> _WHAT IS BEING ASKED_: Pictures excluded, return the lines below from the first through the line holding "COL = S.collection".
## begin
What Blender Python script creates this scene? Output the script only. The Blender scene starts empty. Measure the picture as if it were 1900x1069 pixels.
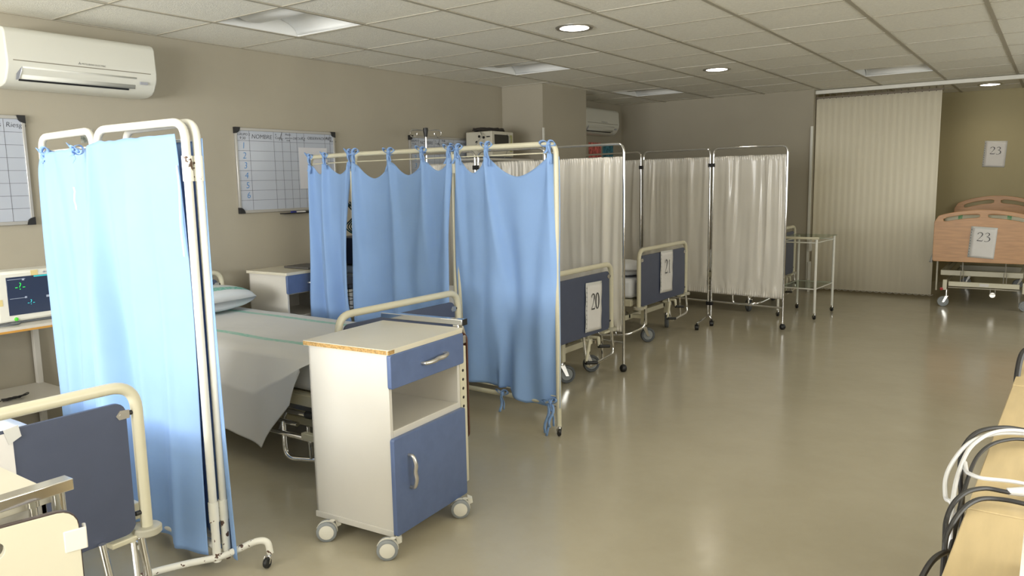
import bpy, bmesh, math, random
from math import sin, cos, pi, exp, radians, hypot
from mathutils import Vector, Matrix, noise
random.seed(7)
S = bpy.context.scene
COL = S.collection

# ------------------------------------------------------------------ camera, world, lights, exposure
def make_camera():
    f, yaw, pitch, roll = 1424.38, -0.617118, -0.137626, -0.0190448
    cy, sy, cp, sp, cr, sr = cos(yaw), sin(yaw), cos(pitch), sin(pitch), cos(roll), sin(roll)
    fwd = Vector((sy*cp, cy*cp, sp)); right = Vector((cy, -sy, 0)); up = right.cross(fwd)
    r2 = right*cr+up*sr; u2 = up*cr-right*sr
    m = Matrix((r2, u2, -fwd)).transposed().to_4x4()
    m.translation = Vector((4.5859, -2.7335, 1.2895))
    cd = bpy.data.cameras.new('camera'); cd.sensor_width = 36; cd.lens = f/1900*36
    cd.clip_start = .02; cd.clip_end = 60
    o = bpy.data.objects.new('camera', cd); COL.objects.link(o); o.matrix_world = m
    S.camera = o
make_camera()
S.view_settings.view_transform = 'Standard'; S.view_settings.look = 'None'
S.view_settings.gamma = 1; S.view_settings.use_curve_mapping = False
S.view_settings.exposure = 0.62
try:
    S.cycles.use_denoising = True
    S.cycles.max_bounces = 10; S.cycles.diffuse_bounces = 6
except Exception: pass
W = bpy.data.worlds.new('sky'); S.world = W; W.use_nodes = True
W.node_tree.nodes['Background'].inputs[0].default_value = (.75, .87, 1, 1)
W.node_tree.nodes['Background'].inputs[1].default_value = 1.0
def area_light(name, loc, direction, sx, sy, power, color, spread=180):
    l = bpy.data.lights.new(name, 'AREA'); l.shape = 'RECTANGLE'; l.size = sx; l.size_y = sy
    l.energy = power; l.color = color; l.spread = radians(spread)
    o = bpy.data.objects.new(name, l); COL.objects.link(o); o.location = loc
    o.rotation_euler = Vector(direction).to_track_quat('-Z', 'Y').to_euler()
    return o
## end
> _ANSWER TO THE TASK_:
What Blender Python script creates this scene? Output the script only. The Blender scene starts empty. Measure the picture as if it were 1900x1069 pixels.
import bpy, bmesh, math, random
from math import sin, cos, pi, exp, radians, hypot
from mathutils import Vector, Matrix, noise
random.seed(7)
S = bpy.context.scene
COL = S.collection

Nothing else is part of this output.